I’ll do my best to keep today’s post on subject. To me, it makes sense how this relates to the theme of my blog. I hope it does to you too.
As I put together some of my last few posts about The Bridge of San Luis Rey over the weekend, a book that details the lives of people who fall to their deaths in the collapse of a rope bridge in Peru, I was reminded again about the randomness of tragedy.
Just last week, I posted about how this novel experienced a rebirth after September 11, when Tony Blair quoted a passage from the book during a memorial service for the victims of 9/11.
On the heels of the awful events in Aurora, Colorado last week, this novel seems relevant yet again.
In The Bridge, Thornton Wilder reminds us that any one of us could’ve been on that bridge, just like any one of us could have been watching Batman in that Aurora theater.

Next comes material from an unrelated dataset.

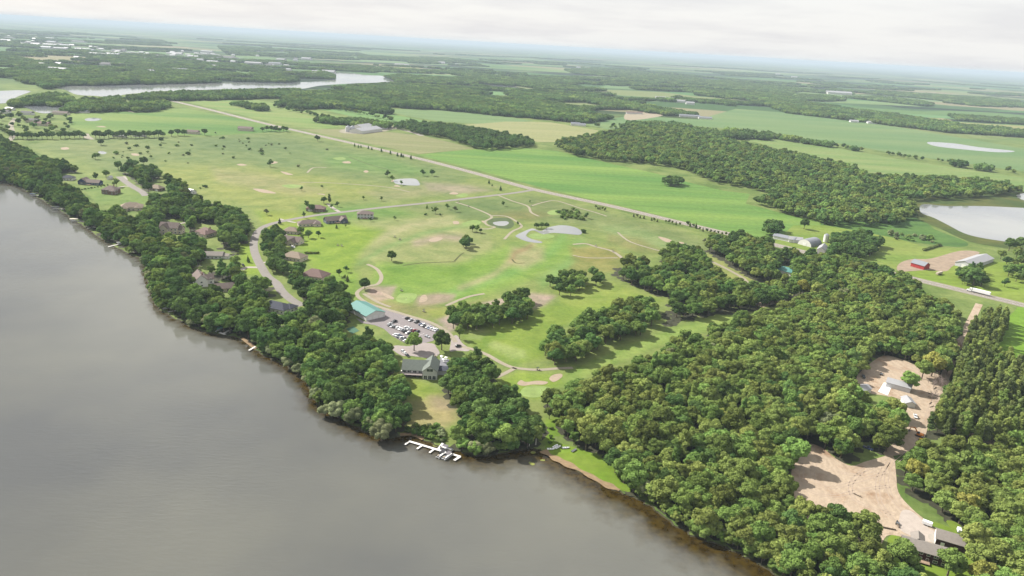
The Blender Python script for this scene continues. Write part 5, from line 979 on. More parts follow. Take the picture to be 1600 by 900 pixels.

Wilder, through the main character Brother Juniper, attempts to explain the “why” of tragedy. Why were those 5 people on that bridge? What brought them all together at that moment? Why wasn’t it someone else?
Brother Juniper begins a process of going back through their lives, telling their stories, and trying to make sense of their deaths. It’s no surprise that a question of that magnitude doesn’t bring an answer that will satisfy everyone.
It’s a messy question with a messy answer—actually there is no real answer. I don’t think any human mind can ever understand why crap like this happens.